Over the years, a number of other names have made their way into my mental storage chamber. As the urge arises, I pull them out for a quick chortle or enjoyable review, depending upon the name. Richard Dick; Lisa Bends; Mickey McNamara; LeeLee Sobieski… Each of these names thrills me in a slightly different way.

So taken am I with names, and the naming of things, that each creature that holds my affection generally endures an ever-evolving series of nicknames throughout their lifetime. Juliet the canine has gone by many, many names: Pooh; Pooh Bear; WeeWee Sobieski; Pea; Peanut; Peanut Butter; Poobelah; Boo Banters… The list could go on for pages. Each of my pets has survived similar identity crises. Friends and family often suffer the same fate, although for their sake I try to tone it back a bit.

In my world, it’s not safe to assume that you’re only required to answer to your given name. If the given name doesn’t suit the current mood, or if I feel that it’s lacking a certain "pizzazz," I’ll likely improve upon it. Generally, however, I try to maintain the proper use of formal names with business colleagues and strangers. As a result, I have to take my joy where I can find it in these situations. This most often occurs when I am in the presence of an unfortunate soul who has difficulty remembering a) other people’s names or b) how to pronounce other people’s names.

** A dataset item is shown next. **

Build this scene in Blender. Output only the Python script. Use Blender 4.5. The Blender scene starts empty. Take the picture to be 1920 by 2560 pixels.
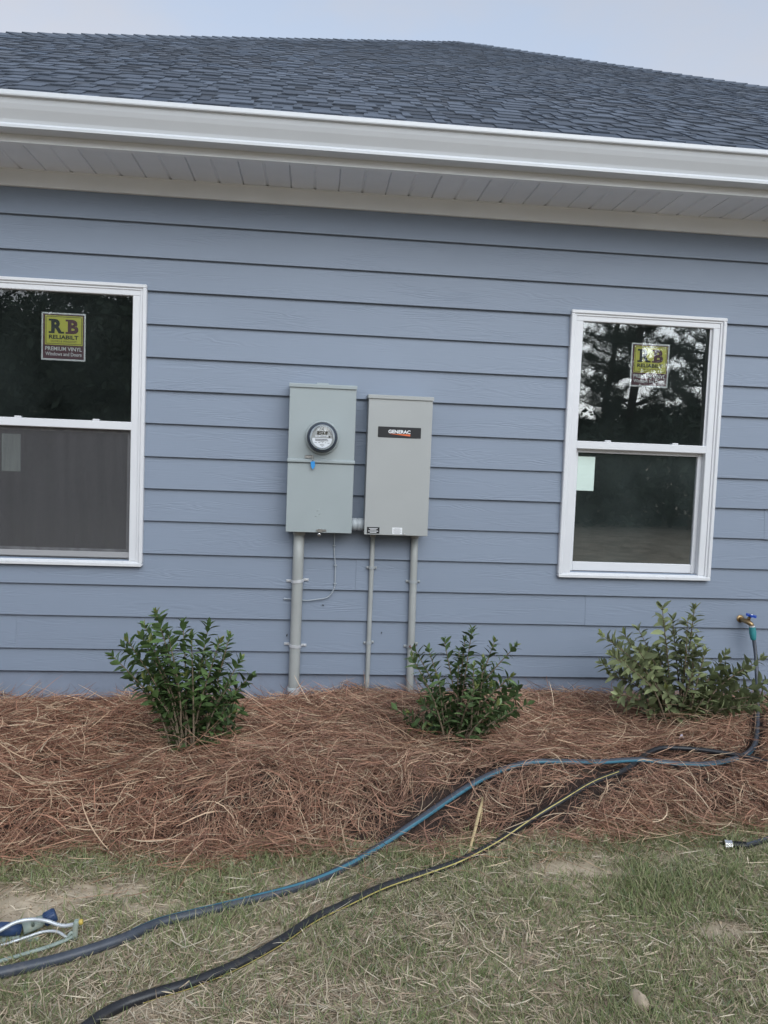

Imagine my delight when, on a recent business trip, I found myself in the company of a co-worker, S, and a volunteer named Bill. Bill’s full name was William, which was printed on the table tent placed prominently before him at our table. The fact that his name was William/Bill was no doubt a factor in his failure to acknowledge my co-worker S, who repeatedly addressed him as "Bob" for the entire course of the two days that we were together. William/Bill/Not Bob did not respond a single time to any of the comments/questions that S directed his way, yet S merely assumed that William/Bill/Not Bob did not care for him and was deliberately ignoring him. This entire situation was a great source of entertainment to me, as I wondered at S’s mind and what would a) lead him to the first conclusion of "ignoring me = dislike for me" and b) how he could fail to notice the prominent display of the proper moniker and the fact that everyone else in our group regularly interacted with "Bill." I daresay, there is nothing like mixing business with pleasure…

1 comment:

LJR said...

Love the "Jared Showers". That is a funny one! Good post.